The load multiple instructions are explicitly not atomic. See section A3.5.3 of the ARM V7C architecture reference manual.
LDM, LDC, LDC2, LDRD, STM, STC, STC2, STRD, PUSH, POP, RFE, SRS, VLDM,
VLDR, VSTM, and VSTR instructions are executed as a sequence of
word-aligned word accesses. Each 32-bit word access is guaranteed to
be single-copy atomic. The architecture does not require subsequences
of two or more word accesses from the sequence to be single-copy
atomic.
If you read on, you'll find out that the LDM/STM instructions can be aborted by an interrupt (and restarted from the beginning on interrupt return). LDM and STM instructions can always be interrupted by a data abort, so they're non atomic in that sense. Otherwise, the ARMv7-A architecture does its best to help you out. For interrupts, they can only be interrupted if low interrupt latency is enabled, AND normal memory is being accessed. So at the very least, you won't get repeated accesses to device memory. You don't want to do anything that expects atomic read/writes of normal memory though.
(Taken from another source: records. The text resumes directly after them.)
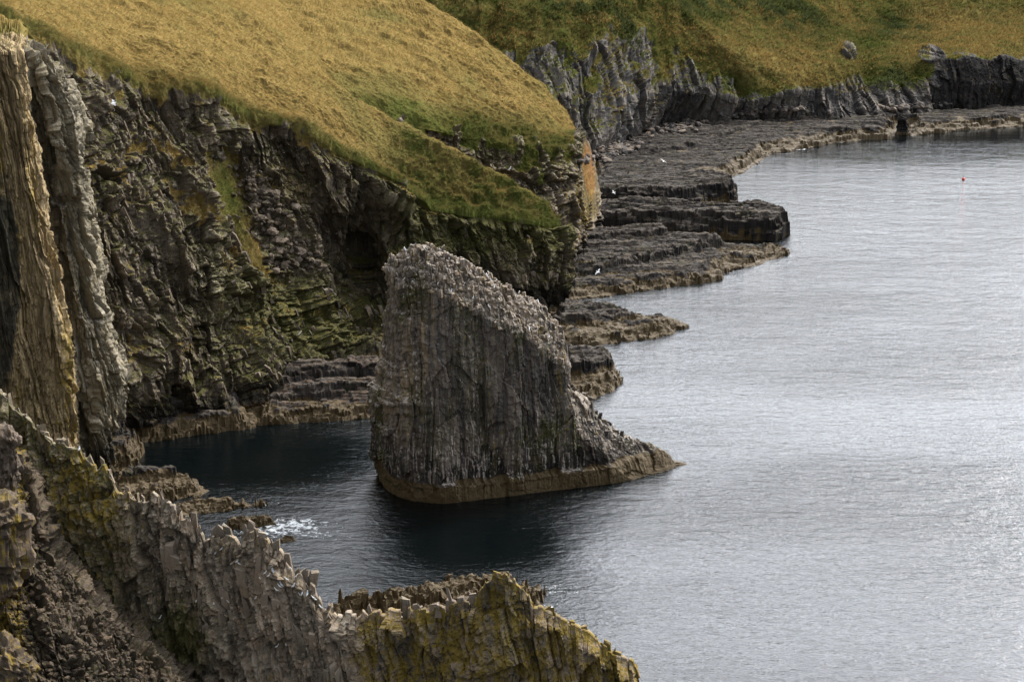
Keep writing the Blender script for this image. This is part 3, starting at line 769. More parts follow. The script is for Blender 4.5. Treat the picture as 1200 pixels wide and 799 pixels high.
# ================================================================== sea stack
def build_stack():
    wl = S(455, 597)[:2]; wr = S(800, 553)[:2]
    ax = wr - wl; Lb = np.linalg.norm(ax); ax /= Lb
    nb = np.array([-ax[1], ax[0]])          # pointing away from the camera
    def on_plane(px, py, o):
        v = (399.5 - py) / F
        dr = np.array([(px - 600) / F, CT + v * ST, v * CT - ST])
        t = ((wl + nb * o) @ nb) / (dr[:2] @ nb)
        pt = np.array([0, 0, CAM_H]) + dr * t
        return (pt[:2] - wl) @ ax, pt[2]
    left = [(482, 284), (468, 290), (454, 299), (445, 311), (447, 334), (449, 368), (454, 409), (447, 453), (439, 462), (438, 500), (447, 540), (452, 575), (455, 600), (456, 640)]
    right = [(486, 284), (503, 288), (520, 297), (542, 309), (576, 329), (616, 352), (633, 365), (647, 377), (658, 384), (662, 395), (663, 419), (664, 453), (672, 466), (697, 476), (702, 490), (722, 505), (744, 516), (772, 527), (786, 538), (806, 540), (836, 546), (850, 552), (858, 590)]
    lt = np.array([on_plane(a, b, 6.5) for a, b in left]); rt = np.array([on_plane(a, b, 4.0) for a, b in right])
    zt = min(lt[0, 1], rt[0, 1])
    levels = np.concatenate([np.linspace(-3, 2.2, 40), np.linspace(2.3, zt - 6, 220), np.linspace(zt - 5.95, zt - .02, 110)])
    Lz = np.interp(levels, lt[::-1, 1], lt[::-1, 0]); Rz = np.interp(levels, rt[::-1, 1], rt[::-1, 0])
    # height of the crest over a given position along the stack
    ridge_s = np.concatenate([lt[::-1, 0], rt[:, 0]]); ridge_z = np.concatenate([lt[::-1, 1], rt[:, 1]])
    oi = np.argsort(rt[:, 0])
    nu = 760
    def ring(half, th):
        a = np.linspace(0, 2 * math.pi, 6001)
        ca, sa = np.cos(a), np.sin(a)
        cs = np.sign(ca) * np.abs(ca) ** .42; sn = np.sign(sa) * np.abs(sa) ** .55
        L = np.concatenate([[0], np.cumsum(np.hypot(np.diff(cs) * half, np.diff(sn) * th))])
        t = np.linspace(0, L[-1], nu, endpoint=False)
        return np.interp(t, L, cs), np.interp(t, L, sn)
    g = np.zeros((len(levels), nu, 3)); DZ = np.zeros((len(levels), nu))
    for k, z in enumerate(levels):
        mid, half = (Lz[k] + Rz[k]) / 2, (Rz[k] - Lz[k]) / 2
        cs, sn = ring(max(half, .3), 4.0)
        s = mid + half * cs
        zr = np.interp(s, rt[oi, 0], rt[oi, 1]); dz = np.maximum(zr - z, 0)
        DZ[k] = dz
        T = np.interp(z, [-3, 0, 12, 25, 32], [15, 14, 11.5, 8, 5])
        narrow = np.clip(np.interp(s, [0, 24, Lb], [1, .95, .35]), 0, 1)
        front = .04 * max(z, 0)
        front = front + np.clip(4.5 - dz, 0, 4.5) * .62
        back = T * narrow - .04 * max(z, 0)
        back = np.maximum(back - np.clip(2.5 - dz, 0, 2.5) * .5, front + .3)
        if z < 2.2: front = front - .75 * (1 - 0.0) * (1 if z < 2.0 else (2.2 - z) / .2)
        # left end face turns back gradually
        o = (front + back) / 2 + (back - front) / 2 * sn
        ls = np.clip((s - Lz[k]) / 5.0, 0, 1)
        o = o + (1 - ls) * 1.2
        xy = wl + np.outer(s, ax) + np.outer(o, nb)
        g[k, :, :2] = xy; g[k, :, 2] = z
    nv = len(levels)
    n = grid_normals(g, True).reshape(-1, 3); p = g.reshape(-1, 3)
    cen = np.array([*(wl + ax * 12 + nb * 5), 12])
    if (n * (p - cen)).sum(1).mean() < 0: n = -n
    dz = DZ.ravel(); z0 = p[:, 2]
    d, tone = blocks(p, [(3.4, 2.6, 9, .36), (1.3, 1.0, 3.2, .17), (.5, .42, 1.1, .09)], 503, .4)
    dtop, ttop = blocks(p, [(1.1, 1.1, .9, .20), (.45, .45, .4, .11)], 523, .2)
    s_al = (p[:, :2] - wl) @ ax
    kt = sstep(6.0, 2.5, dz + 1.2 * fbm(p * .4, 2, 531)) * (1 - .75 * sstep(21, 24, s_al))
    lf = sstep(5.0, 2.5, s_al - np.interp(z0, levels, Lz))
    dleft, tleft = blocks(p, [(1.8, 1.8, 4.5, .42), (.7, .7, 1.4, .2)], 543, .4)
    dleft -= .45
    dd = d * (1 - np.maximum(kt, lf)) + dtop * kt * (1 - lf) + dleft * lf
    tone = tone * (1 - kt) + ttop * kt
    off = dd + .7 * fbm(p * np.array([.22, .22, .10]), 4, 541)
    off *= sstep(-.5, 2.6, z0) * .75 + .25
    off *= np.clip((zt - z0) / 1.0, .2, 1)
    q = p + n * off[:, None]
    n2 = grid_normals(q.reshape(nv, nu, 3), True).reshape(-1, 3)
    if (n2 * (q - cen)).sum(1).mean() < 0: n2 = -n2
    N = len(q); ma, mb, mc = masks(N); z = q[:, 2]
    px2, py2 = proj(q); up = sstep(.3, .75, n2[:, 2])
    spur = sstep(22, 26, s_al)
    ma[:, 1] = .28 * blob(px2, py2, 655, 420, 14, 60) + .05
    ma[:, 2] = .22 + .34 * kt * np.clip(.75 + .9 * fbm(q * .35, 3, 561), .2, 1.3) + .22 * up + .26 * sstep(11, 4, z) * (1 - spur) + .28 * lf * sstep(6, 12, z) * up + .22 * spur * sstep(2.8, 4, z) * sstep(1.6, .3, dz) + .22 * blob(px2, py2, 555, 470, 10, 90) + .12 * blob(px2, py2, 505, 500, 30, 60)
    ma[:, 3] = tone
    mb[:, 0] = .10 + .45 * sstep(-.1, .35, fbm(q * np.array([.25, .25, .08]), 3, 571)) + .30 * blob(px2, py2, 660, 470, 35, 60) + .22 * lf
    mb[:, 1] = sstep(2.4, 2.0, z + .55 * fbm(q * np.array([.5, .5, .2]), 3, 581))
    mb[:, 2] = .12 + .3 * kt + .35 * lf * sstep(5, 9, z) + .3 * blob(px2, py2, 650, 400, 20, 25) + .25 * blob(px2, py2, 600, 470, 8, 100)
    mb[:, 3] = (.72 * sstep(7.0, 3.2, z + 3.5 * fbm(q * .22, 3, 551)) + .30 * sstep(0, .3, fbm(q * np.array([.3, .3, .06]), 3, 557))) * (1 - kt) * (1 - lf * .3)
    mc[:, 3] = .9 * convex(q.reshape(nv, nu, 3), n2, True, .10); mc[:, 1] = .16; mc[:, 2] = .20 + .42 * kt + .3 * lf * sstep(5, 9, z)
    f = grid_faces(nu, nv, True)
    org = np.array([*(wl + ax * 14 + nb * 5), 0.0])
    o = make_mesh('sea_stack', q, f, [M_STACK], ma, mb, mc, origin=org)
    o['label'] = 'tall dark wedge-shaped sea stack with a pale bird-limed crest, standing in the cove'
    o['category'] = 'sea stack'
    register(q, f)
    okb = np.where((dz < 5.0) & (z > 4) & ((n2[:, :2] @ nb) < .3) & (s_al < 24))[0]
    pb = q[rng.choice(okb, 420, replace=False)]
    shards('crest_blocks', pb, (.22, .75), (.2, .65), M_STACK, o, yaw=1.4, pale=.60, guano=.48, moss=.05, tan=.50, dep=1.1, taper=(.35, .9))
    oks = np.where((s_al > 20) & (s_al < 31) & (z > 3.0) & (dz < 2.6) & ((n2[:, :2] @ nb) < .2))[0]
    pb = q[rng.choice(oks, 120, replace=False)]
    shards('spur_columns', pb, (.35, .8), (.35, 1.0), M_STACK, o, yaw=.6, sink=.1, pale=.2, guano=.34, moss=.1, tan=.15)
    # perches for the birds: up-facing places along the crest, camera side
    ok = np.where((dz < 4.2) & (n2[:, 2] > .35) & (z > 4) & ((n2[:, :2] @ nb) < .45))[0]
    return q[ok], n2[ok]

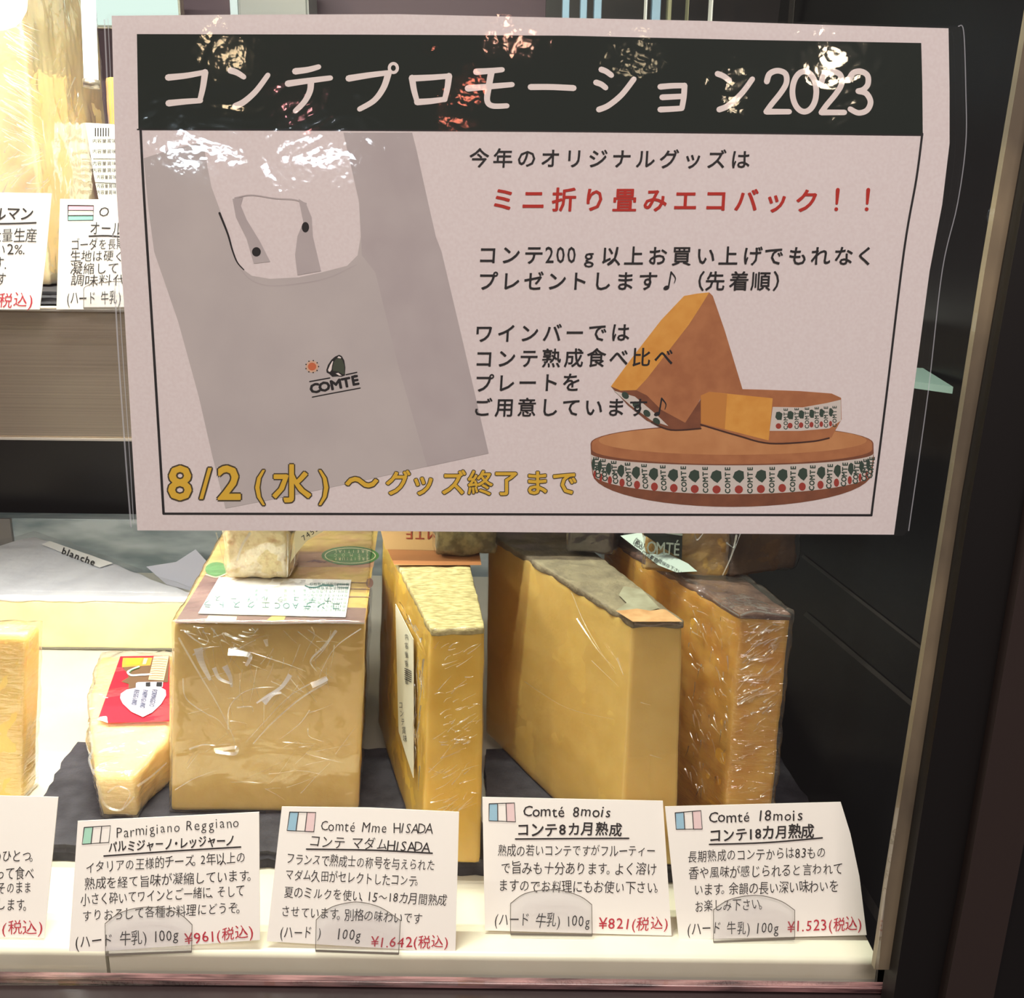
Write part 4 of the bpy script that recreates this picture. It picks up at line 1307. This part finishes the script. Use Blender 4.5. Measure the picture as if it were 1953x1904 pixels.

On v7-M, LDM and STM can be interrupted at any time (see section B1.5.10 of the ARMv7-M Architecture Reference Manual). It's implementation defined whether or not the instruction is restarted from the beginning of the list of loads/stores, or whether it's restarted from where it left off. As the ARM says:
The ARMv7-M architecture supports continuation of, or restarting from
the beginning, an abandoned LDM or STM instruction as outlined below.
Where an LDM or STM is abandoned and restarted (ICI bits are not
supported), the instructions should not be used with volatile memory.
In other words, don't rely on LDM or STM being atomic if you're trying to write portable code.